>>By Joshua Stephenson, Staff Writer
It is a very interesting situation for a high school athlete looking to play their sport at the next level.
Depending on your talent level you might have the opportunity to go to a powerhouse in your sport or you may go to a smaller college and help start a program’s tradition with your career.
Other players come into smaller schools where not much is expected of them but their coaches find players that buy in and invest everything they have every day toward getting better, which is how tradition gets started.
Four years ago, the APSU’s Men’s tennis team was searching for an identity.
It had been around 30 years since they last brought home an Ohio Valley Conference championship; enter John Storie, a chemistry major and Sean Bailey, a communications major.
These two players were the catalysts of change in the APSU tennis program and major contributors in this year’s OVC championship team.
“You think our freshman year we made conference and that had been the first time in a while,” Bailey said as he sat beside his teammate Storie in the APSU Tennis Facility. “I mean our record before we came was about 2-11. But we feel like we’ve made a dent in this program as far as that goes.”
The first three years on campus, Bailey and Storie helped APSU bring the tennis program to the forefront of the OVC, even reaching the title match of the OVC tournament in their junior year.
The little push over the top came this year with the hiring of new head coach Ross Brown.
“[Coach Brown’s hiring] definitely created a good environment this year,” Storie said. “Credit him for making a good atmosphere, energy and focus.”
“Coach Brown showed us who he was and it loosened us up,” Bailey said, a four time All-OVC team selection. “That definitely brought out our better tennis when we needed it.”
Both Storie and Bailey are no strangers to awards for their play on the court (Bailey was 2012 MVP and Storie was undefeated in doubles in 2011) but they agree that team success far outweighs individual accolades.
“Personally I don’t think they matter,” Bailey said. “They are nice, you work hard, so I’ll take them.

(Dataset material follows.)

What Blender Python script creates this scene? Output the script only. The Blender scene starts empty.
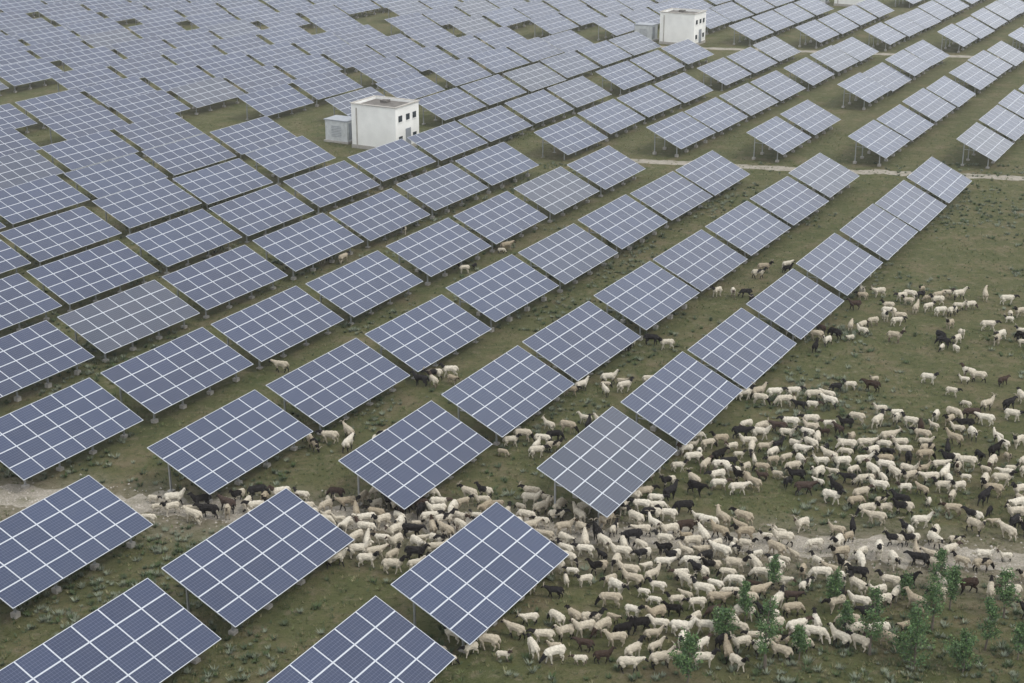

From what I’ve learned from being MVP last year, it doesn’t matter going into conference. It’s tennis, anything can happen.”
“I think it is a nice personal goal to have to be awarded first or second OVC team,” Storie said. “But I think we realized that a team championship, having that thing that moves you on to the NCAA tournament, tastes so much better.”
Their journey at APSU is a prime example of making the most of a situation and helping put a collegiate team on the map.